Asia report: Markets mostly lower after BoJ disappointment
Updated : 10:20
Markets in Asia ended Friday relatively lower, with shares in Japan tumbling immediately after the Bank of Japan eased off appeasing markets in a keenly anticipated decision.
The Nikkei 225 tumbled as much at 1.7% after the central bank announced, and spent much of the session bobbing above and below the waterline before closing up 0.56% at 16,569.27.
Monetary policy was eased by the central bank, as it increased its purchases of exchange-traded funds, though it didn’t changed interest rates or increase the monetary base, both of which were expected by analysts.
The BoJ said it would up its ETF purchases, resulting in the amount outstanding on the balance sheet rising at an annual pace of JPY 6 trn, instead of the current JPY 3.3trn.
“The message the BoJ is sending is not so much much 'whatever it takes' as 'monetary policy's pretty much played out',” said Societe Generale global fixed income strategist Kit Juckes.

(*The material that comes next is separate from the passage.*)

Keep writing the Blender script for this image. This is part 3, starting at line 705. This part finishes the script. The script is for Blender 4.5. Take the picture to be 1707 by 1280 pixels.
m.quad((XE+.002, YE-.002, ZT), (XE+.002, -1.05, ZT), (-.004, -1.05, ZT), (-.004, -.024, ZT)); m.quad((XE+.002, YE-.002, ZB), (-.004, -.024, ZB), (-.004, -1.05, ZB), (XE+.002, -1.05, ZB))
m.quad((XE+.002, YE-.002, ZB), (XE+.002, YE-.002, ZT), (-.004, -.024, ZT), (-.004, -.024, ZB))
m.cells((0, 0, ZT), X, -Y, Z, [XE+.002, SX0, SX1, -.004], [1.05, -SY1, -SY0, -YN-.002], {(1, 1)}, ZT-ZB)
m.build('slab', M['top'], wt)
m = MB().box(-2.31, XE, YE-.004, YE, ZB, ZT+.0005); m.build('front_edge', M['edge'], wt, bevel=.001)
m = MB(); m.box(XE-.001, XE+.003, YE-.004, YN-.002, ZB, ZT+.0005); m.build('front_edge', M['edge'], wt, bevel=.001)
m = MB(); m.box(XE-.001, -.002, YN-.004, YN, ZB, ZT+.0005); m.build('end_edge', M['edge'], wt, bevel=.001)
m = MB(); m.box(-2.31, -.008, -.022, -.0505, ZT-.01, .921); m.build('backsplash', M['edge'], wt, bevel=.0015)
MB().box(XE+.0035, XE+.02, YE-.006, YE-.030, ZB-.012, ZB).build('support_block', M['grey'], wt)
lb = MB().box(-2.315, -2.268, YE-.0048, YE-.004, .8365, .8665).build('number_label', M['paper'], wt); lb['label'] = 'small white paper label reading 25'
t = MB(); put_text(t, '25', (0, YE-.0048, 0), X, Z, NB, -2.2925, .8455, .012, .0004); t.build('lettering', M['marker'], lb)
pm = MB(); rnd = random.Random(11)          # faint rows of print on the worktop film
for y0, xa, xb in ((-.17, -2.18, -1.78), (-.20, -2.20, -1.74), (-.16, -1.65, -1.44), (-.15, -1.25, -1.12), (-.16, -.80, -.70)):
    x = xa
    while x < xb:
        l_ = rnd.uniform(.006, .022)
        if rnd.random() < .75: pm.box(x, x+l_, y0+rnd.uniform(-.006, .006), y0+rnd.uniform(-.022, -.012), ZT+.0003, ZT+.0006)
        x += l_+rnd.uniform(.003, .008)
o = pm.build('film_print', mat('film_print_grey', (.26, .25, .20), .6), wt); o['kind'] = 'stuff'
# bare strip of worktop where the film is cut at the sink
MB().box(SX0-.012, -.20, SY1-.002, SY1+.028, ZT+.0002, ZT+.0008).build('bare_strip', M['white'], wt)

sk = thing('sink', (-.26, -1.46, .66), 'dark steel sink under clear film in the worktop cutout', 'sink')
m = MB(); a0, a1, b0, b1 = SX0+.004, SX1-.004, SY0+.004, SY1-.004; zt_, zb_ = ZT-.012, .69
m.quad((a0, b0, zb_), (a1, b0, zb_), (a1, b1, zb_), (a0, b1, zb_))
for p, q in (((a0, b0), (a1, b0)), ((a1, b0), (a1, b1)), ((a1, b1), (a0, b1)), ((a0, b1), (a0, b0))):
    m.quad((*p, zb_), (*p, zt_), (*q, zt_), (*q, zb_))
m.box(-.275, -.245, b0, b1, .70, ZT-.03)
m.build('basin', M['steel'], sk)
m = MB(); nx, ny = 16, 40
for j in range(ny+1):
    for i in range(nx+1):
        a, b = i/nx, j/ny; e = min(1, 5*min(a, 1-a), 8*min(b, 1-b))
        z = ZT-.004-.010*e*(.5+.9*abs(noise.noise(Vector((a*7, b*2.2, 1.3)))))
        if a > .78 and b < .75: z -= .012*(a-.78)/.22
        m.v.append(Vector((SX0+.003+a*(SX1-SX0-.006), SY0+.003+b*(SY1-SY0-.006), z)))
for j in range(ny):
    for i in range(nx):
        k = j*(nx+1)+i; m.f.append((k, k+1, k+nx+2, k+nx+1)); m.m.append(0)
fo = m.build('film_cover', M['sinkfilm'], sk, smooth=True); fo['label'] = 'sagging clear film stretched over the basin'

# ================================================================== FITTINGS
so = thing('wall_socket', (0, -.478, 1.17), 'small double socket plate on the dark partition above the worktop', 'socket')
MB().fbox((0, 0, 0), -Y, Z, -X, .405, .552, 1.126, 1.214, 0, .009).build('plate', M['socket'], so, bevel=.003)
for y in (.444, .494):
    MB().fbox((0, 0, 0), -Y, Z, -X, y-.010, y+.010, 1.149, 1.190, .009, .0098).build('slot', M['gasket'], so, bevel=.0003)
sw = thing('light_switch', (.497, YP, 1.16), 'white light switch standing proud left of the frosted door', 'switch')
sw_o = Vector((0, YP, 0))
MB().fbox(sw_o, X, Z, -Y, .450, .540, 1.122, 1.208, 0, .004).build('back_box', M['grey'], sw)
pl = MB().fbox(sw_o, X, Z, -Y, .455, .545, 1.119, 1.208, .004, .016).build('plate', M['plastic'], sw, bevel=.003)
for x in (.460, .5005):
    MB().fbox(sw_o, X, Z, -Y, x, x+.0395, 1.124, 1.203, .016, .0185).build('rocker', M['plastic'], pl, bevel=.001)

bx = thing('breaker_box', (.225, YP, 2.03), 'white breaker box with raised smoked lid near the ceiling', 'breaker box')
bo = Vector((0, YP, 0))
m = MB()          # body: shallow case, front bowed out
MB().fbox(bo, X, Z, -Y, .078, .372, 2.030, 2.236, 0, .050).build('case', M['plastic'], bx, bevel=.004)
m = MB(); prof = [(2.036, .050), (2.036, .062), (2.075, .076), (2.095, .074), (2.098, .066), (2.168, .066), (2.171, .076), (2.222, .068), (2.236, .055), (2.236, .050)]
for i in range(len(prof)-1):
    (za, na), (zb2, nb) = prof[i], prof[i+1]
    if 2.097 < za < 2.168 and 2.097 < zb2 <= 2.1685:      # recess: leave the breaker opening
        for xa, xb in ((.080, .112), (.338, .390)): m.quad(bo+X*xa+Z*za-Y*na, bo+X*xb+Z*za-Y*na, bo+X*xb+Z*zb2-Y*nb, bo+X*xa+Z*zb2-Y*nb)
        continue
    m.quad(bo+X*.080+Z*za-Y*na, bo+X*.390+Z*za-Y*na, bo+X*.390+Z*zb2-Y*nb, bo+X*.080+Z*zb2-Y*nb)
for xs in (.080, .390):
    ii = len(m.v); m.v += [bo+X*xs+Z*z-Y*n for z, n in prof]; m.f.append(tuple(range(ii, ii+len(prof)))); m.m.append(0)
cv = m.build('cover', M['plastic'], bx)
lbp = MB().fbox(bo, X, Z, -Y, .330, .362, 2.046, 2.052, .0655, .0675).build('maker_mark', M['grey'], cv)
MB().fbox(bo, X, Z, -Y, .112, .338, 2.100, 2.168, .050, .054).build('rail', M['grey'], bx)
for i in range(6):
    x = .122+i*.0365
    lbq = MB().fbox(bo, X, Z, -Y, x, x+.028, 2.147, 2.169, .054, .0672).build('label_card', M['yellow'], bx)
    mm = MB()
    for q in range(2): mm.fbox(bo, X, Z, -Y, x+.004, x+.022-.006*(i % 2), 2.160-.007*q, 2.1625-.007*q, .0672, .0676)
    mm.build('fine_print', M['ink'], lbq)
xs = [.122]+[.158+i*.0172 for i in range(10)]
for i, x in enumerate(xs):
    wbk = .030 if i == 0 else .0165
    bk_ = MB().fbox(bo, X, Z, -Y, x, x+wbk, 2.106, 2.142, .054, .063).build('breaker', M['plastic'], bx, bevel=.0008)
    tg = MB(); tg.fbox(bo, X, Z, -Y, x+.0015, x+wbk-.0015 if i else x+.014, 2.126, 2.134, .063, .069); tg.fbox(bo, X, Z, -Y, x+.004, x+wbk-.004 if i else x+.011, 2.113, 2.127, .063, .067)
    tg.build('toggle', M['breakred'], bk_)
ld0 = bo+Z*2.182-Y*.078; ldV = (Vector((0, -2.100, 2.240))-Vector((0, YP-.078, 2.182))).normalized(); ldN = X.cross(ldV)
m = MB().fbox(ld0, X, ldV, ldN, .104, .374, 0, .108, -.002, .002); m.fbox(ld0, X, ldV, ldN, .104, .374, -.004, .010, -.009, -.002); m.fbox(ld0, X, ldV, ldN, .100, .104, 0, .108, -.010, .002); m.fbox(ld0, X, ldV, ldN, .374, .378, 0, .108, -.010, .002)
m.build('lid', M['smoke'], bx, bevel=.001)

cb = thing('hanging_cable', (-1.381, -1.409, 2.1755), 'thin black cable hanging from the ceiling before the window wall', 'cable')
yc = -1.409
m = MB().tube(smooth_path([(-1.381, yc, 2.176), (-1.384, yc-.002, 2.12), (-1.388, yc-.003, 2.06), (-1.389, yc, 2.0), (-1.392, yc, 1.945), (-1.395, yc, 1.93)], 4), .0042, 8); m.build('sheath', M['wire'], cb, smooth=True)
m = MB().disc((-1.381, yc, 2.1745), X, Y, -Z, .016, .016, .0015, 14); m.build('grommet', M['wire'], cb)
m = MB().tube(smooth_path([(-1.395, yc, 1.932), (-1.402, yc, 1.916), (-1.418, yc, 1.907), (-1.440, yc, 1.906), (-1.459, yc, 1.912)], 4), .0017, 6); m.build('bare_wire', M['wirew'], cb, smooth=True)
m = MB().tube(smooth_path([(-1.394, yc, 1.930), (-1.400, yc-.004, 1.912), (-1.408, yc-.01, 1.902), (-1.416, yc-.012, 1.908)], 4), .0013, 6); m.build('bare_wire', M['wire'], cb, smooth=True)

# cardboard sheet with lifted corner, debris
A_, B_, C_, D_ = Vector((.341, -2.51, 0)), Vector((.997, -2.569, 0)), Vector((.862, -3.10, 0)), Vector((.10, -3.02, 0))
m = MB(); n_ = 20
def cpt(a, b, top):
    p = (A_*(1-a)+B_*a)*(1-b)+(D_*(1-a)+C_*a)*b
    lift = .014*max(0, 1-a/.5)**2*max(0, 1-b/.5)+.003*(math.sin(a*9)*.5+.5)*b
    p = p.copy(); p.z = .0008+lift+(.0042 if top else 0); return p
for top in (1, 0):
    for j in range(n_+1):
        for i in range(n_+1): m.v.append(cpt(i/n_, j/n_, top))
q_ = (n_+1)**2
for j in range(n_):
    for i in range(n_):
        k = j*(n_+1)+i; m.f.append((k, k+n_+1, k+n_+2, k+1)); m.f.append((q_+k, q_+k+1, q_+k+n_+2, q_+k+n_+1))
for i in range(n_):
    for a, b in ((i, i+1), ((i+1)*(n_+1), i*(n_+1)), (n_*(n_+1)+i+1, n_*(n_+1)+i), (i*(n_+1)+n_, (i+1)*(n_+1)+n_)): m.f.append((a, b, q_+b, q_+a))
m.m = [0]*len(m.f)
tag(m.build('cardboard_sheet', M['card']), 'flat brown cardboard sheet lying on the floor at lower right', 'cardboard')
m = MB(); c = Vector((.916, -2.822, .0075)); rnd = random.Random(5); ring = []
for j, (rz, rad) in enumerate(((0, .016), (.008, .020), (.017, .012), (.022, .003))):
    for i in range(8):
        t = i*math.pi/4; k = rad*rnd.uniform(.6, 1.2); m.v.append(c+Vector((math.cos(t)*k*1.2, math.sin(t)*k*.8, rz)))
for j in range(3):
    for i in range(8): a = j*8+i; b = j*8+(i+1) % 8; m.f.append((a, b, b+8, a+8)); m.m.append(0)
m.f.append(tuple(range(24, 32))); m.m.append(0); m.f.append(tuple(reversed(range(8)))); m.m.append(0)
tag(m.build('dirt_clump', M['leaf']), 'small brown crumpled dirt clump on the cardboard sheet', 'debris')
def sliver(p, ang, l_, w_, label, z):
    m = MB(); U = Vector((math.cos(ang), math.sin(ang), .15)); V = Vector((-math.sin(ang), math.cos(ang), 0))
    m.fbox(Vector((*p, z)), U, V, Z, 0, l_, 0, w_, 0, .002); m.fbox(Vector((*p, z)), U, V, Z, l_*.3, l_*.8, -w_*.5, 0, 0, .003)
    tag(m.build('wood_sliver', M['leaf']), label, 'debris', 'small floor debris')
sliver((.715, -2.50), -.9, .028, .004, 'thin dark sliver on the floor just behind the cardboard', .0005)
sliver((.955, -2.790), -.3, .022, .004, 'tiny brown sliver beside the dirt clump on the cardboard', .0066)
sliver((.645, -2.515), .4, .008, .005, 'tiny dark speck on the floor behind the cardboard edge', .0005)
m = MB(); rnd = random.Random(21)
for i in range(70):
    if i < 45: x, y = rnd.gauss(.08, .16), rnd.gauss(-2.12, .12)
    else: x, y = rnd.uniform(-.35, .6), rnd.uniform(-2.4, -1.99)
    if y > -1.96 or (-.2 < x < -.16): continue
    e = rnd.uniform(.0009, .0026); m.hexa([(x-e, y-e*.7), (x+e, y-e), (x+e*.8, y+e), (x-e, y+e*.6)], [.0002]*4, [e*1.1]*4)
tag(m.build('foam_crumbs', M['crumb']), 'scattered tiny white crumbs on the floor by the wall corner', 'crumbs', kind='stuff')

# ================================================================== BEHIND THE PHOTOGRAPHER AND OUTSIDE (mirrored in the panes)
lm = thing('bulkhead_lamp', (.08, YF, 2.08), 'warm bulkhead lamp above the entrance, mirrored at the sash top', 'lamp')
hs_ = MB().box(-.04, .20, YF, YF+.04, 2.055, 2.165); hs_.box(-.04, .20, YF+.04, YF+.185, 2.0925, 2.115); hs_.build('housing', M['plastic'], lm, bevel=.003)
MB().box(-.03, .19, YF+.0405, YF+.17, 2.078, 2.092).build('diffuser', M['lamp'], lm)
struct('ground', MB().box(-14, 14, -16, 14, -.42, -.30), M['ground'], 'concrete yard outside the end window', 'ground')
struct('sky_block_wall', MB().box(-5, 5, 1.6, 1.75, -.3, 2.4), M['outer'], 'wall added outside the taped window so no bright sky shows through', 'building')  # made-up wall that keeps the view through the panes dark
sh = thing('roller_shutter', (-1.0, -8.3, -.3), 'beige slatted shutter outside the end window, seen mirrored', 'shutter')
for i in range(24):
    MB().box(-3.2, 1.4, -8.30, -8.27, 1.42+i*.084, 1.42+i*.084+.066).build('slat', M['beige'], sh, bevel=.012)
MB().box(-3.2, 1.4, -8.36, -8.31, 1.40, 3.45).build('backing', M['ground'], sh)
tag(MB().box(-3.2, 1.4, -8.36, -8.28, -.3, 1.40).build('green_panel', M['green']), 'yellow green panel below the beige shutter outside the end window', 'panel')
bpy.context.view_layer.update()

Yen rocketed ahead against the greenback after the decision, and was last 1.61% stronger at JPY 103.58 per $1.
Japanese government bonds sold off during the session, with the yield on the benchmark 10-year bond moving to -0.169% from -0.276 earlier.
The BoJ’s relatively tame moves were made even more surprising by the persistent rumours that Prime Minister Shinzo Abe is preparing a fiscal stimulus package worth around JPY 20trn.
Data from the Bureau of Statistics out before markets opened showed a 0.4% fall in the consumer price index year-on-year in its latest reading, while the core CPI - which excludes fresh food prices - was down 0.5%.
Japan’s core-core CPI, which excludes energy as well as fresh food, actually increased 0.4% year-on-year.
Household spending from Japan fell 2.2% year-on-year in June, a fair whack more than the 0.3% gain predicted by economists.
The country’s seasonally-adjusted unemployment rate fell 0.1% month-on-month in June, to 3.1%.
Industrial production rose 1.9%, according to the Ministry of Economy, Trade and Industry.
On the corporate front, Nomura added 12.54% during the session after reports emerged that the bank was planning to spend JPY 45bn to buy back up to 2.6% of its shares.
Nomura also reported that its net profit in the quarter through June fell to JPY 46.83bn, from JPY 68.7bn at the same time last year.
Electronics giant Sony posted its earnings after markets closed, with operating profit in the quarter through June falling 42% to JPY 56.2bn year-on-year.
The company said the fall was a result of deterioration in the semiconductors markets, which was at least partially offset by its mobile, games and network services business.
Sony also added net charges of JPY 13.6bn in the semiconductors business as a result of damage and loss of production after the Kumamoto Earthquakes.
On the mainland, the Shanghai Composite closed down 0.5% to 2,979.37, and the Shenzhen Composite slipped 0.48% to 1,941.55.
South Korea’s Kospi lost 0.24% to close at 2,106.19, while Hong Kong’s Hang Seng Index slipped 1.28% to 21,891.37.
Industrial output in South Korea slipped 0.2% on a seasonally-adjusted month-on-month basis in June, surprising analysts who were looking for a 0.2% rise.
On an annual basis, industrial output slowed to 0.8% growth in June, compared with the revised 4.7% growth seen in May.
Crude prices were down, with Brent crude falling 1.28% to $42.16 per barrel and West Texas Intermediate down 0.93% at $40.76.
In Australia, the S&P/ASX 200 managed a 0.1% gain to 5,562.35, while New Zealand’s S&P/NZX 50 rose to a new fresh record, adding 0.7% to 7,355.61.
The down under dollars were both stronger against the greenback, with the Aussie last 0.04% ahead at AUD 1.3320 per $1 and the Kiwi strengthening 0.42% to NZD 1.4078.